## YOUR TASK
Show all lines holding "image".

## INFORMATION PROVIDED
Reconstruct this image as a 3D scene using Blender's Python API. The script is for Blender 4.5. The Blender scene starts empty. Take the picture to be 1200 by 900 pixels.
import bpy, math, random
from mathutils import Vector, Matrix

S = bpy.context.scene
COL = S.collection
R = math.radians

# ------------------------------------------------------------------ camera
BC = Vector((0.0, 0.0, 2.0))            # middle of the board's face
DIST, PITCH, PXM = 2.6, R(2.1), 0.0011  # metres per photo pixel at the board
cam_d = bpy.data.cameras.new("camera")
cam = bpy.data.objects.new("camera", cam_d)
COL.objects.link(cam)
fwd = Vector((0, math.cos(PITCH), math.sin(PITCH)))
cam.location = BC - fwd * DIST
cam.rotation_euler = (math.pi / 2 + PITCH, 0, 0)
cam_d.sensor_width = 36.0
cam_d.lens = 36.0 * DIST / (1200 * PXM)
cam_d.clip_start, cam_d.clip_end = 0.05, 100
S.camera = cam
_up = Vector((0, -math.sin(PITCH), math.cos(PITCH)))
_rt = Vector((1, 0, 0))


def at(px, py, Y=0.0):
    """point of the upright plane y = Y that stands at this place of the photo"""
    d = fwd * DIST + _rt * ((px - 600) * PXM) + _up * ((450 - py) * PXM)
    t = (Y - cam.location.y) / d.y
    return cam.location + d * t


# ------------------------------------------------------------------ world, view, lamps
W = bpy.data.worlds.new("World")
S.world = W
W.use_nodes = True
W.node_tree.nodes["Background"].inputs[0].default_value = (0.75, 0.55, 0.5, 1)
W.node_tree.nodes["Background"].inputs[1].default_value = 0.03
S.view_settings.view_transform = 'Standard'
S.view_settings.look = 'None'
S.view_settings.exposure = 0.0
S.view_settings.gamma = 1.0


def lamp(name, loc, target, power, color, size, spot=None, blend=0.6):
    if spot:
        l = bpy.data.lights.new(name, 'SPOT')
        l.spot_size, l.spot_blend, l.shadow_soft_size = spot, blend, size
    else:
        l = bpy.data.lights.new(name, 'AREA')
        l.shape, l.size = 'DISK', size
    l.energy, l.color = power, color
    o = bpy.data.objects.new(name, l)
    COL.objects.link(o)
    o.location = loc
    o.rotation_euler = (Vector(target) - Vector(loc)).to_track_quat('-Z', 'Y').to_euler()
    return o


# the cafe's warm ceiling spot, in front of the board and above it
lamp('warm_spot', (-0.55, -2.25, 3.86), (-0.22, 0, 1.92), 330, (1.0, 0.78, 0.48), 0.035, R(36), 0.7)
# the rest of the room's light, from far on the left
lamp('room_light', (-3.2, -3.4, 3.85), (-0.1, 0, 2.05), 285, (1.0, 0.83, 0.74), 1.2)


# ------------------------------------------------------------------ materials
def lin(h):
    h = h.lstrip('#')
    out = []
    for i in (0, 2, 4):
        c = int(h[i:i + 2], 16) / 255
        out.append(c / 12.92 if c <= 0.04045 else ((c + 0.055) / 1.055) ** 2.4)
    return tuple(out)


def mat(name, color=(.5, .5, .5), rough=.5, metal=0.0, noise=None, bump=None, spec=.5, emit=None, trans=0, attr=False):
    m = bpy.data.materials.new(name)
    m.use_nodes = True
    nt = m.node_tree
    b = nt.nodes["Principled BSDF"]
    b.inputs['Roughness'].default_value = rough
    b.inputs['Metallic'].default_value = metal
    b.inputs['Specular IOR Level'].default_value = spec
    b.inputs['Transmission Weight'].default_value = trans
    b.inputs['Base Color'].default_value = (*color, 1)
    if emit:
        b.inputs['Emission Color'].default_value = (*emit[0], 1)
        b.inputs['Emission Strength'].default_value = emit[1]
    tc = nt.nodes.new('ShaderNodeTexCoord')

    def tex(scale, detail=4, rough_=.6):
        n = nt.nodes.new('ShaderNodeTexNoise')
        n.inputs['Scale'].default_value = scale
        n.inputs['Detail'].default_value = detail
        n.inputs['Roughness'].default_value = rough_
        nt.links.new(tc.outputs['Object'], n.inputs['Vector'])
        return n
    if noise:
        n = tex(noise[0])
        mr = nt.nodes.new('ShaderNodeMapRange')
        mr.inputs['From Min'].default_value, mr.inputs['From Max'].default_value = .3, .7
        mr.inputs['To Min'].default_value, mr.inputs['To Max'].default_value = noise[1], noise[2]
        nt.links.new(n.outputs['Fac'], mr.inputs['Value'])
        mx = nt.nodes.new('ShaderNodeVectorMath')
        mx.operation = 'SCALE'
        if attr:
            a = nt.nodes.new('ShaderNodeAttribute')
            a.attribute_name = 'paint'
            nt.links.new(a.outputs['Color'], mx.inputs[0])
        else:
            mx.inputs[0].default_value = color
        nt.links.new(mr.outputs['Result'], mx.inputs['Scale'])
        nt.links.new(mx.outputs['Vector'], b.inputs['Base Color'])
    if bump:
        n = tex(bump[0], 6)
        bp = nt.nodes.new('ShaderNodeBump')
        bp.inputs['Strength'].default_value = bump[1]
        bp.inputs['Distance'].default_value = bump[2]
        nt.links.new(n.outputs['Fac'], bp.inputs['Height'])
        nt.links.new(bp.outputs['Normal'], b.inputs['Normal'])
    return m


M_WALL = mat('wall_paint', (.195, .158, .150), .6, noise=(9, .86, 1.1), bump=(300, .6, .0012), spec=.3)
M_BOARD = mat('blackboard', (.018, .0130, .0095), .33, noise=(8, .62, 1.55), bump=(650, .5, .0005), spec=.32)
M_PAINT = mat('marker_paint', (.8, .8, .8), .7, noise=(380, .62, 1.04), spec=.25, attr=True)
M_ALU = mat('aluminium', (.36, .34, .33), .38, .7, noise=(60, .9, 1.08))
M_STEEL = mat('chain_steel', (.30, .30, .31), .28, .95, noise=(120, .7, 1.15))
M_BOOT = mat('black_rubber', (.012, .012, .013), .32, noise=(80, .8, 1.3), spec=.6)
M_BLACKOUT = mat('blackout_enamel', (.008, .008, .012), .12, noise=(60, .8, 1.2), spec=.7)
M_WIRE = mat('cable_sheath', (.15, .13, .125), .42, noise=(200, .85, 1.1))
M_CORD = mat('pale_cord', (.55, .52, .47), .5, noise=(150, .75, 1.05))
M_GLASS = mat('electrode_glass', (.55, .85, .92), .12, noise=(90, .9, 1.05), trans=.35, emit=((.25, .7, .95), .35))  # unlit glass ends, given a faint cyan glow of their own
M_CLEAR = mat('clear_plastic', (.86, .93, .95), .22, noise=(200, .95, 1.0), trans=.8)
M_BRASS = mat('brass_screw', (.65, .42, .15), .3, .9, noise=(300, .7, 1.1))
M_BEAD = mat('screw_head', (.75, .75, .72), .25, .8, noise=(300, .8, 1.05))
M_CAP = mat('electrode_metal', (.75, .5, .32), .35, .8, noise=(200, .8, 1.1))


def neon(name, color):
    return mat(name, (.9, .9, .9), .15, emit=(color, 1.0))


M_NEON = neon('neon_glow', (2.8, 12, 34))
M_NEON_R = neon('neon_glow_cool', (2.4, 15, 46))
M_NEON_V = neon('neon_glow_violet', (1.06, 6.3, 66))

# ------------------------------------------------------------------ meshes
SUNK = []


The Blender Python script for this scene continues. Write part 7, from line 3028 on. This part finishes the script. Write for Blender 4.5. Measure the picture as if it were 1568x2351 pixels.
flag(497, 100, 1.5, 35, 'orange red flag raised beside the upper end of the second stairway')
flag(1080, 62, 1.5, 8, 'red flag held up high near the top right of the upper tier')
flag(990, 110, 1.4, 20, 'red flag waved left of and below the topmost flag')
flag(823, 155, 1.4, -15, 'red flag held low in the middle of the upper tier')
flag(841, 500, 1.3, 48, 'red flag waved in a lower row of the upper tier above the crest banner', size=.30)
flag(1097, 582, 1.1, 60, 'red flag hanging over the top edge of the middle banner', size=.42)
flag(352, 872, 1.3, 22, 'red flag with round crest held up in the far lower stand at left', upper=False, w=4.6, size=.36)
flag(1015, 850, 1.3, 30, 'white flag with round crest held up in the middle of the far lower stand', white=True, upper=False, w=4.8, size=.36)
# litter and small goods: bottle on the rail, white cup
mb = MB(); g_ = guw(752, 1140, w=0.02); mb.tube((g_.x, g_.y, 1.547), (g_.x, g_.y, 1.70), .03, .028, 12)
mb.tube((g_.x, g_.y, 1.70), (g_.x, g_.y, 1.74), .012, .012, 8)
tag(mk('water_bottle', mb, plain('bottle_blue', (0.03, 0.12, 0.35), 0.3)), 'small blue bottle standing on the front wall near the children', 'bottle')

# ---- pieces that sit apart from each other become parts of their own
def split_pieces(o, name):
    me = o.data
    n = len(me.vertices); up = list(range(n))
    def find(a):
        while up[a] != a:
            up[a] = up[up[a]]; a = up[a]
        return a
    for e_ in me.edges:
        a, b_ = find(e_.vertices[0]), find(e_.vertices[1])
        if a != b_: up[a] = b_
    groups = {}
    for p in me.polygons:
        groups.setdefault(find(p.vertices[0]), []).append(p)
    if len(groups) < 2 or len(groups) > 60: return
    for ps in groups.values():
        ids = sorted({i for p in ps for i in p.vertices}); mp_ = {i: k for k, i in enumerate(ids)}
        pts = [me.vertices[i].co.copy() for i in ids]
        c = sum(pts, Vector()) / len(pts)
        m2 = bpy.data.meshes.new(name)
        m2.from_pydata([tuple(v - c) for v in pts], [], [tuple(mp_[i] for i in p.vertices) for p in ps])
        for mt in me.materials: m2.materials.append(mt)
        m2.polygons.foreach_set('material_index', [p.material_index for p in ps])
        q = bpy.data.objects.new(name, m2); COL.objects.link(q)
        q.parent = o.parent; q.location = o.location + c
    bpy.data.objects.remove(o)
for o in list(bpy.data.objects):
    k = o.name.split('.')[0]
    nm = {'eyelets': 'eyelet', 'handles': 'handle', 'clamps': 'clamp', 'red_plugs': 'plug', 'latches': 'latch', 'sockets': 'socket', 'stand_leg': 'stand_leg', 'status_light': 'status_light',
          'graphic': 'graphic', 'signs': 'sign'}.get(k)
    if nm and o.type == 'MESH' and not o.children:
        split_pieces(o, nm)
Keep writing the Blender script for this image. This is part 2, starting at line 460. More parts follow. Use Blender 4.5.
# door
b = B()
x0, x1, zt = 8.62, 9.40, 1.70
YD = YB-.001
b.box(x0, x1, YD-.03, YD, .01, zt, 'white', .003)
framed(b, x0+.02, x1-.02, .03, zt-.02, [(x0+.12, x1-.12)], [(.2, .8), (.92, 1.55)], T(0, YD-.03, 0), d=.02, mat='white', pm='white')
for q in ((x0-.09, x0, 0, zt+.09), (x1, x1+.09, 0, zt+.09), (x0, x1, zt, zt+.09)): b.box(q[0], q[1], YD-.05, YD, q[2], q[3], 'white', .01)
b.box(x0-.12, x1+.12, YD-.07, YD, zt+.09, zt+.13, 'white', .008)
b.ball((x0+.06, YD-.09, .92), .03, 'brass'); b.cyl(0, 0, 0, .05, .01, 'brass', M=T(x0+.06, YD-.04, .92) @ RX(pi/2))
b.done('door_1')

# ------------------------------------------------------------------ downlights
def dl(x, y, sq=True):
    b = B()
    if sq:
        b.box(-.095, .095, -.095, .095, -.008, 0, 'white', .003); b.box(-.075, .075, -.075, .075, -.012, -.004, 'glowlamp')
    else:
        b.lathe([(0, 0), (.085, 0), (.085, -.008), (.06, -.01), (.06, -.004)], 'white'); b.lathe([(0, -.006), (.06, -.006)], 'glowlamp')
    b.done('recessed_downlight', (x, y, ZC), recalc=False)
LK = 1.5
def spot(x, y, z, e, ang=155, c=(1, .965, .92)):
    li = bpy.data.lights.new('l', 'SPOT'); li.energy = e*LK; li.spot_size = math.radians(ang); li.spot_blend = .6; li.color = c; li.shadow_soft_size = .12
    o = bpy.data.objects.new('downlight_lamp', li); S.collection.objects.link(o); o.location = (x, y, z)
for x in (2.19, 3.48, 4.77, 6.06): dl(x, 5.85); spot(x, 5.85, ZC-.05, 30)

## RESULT
Reconstruct this image as a 3D scene using Blender's Python API. The script is for Blender 4.5. The Blender scene starts empty. Take the picture to be 1200 by 900 pixels.
Keep writing the Blender script for this image. This is part 2, starting at line 460. More parts follow. Use Blender 4.5.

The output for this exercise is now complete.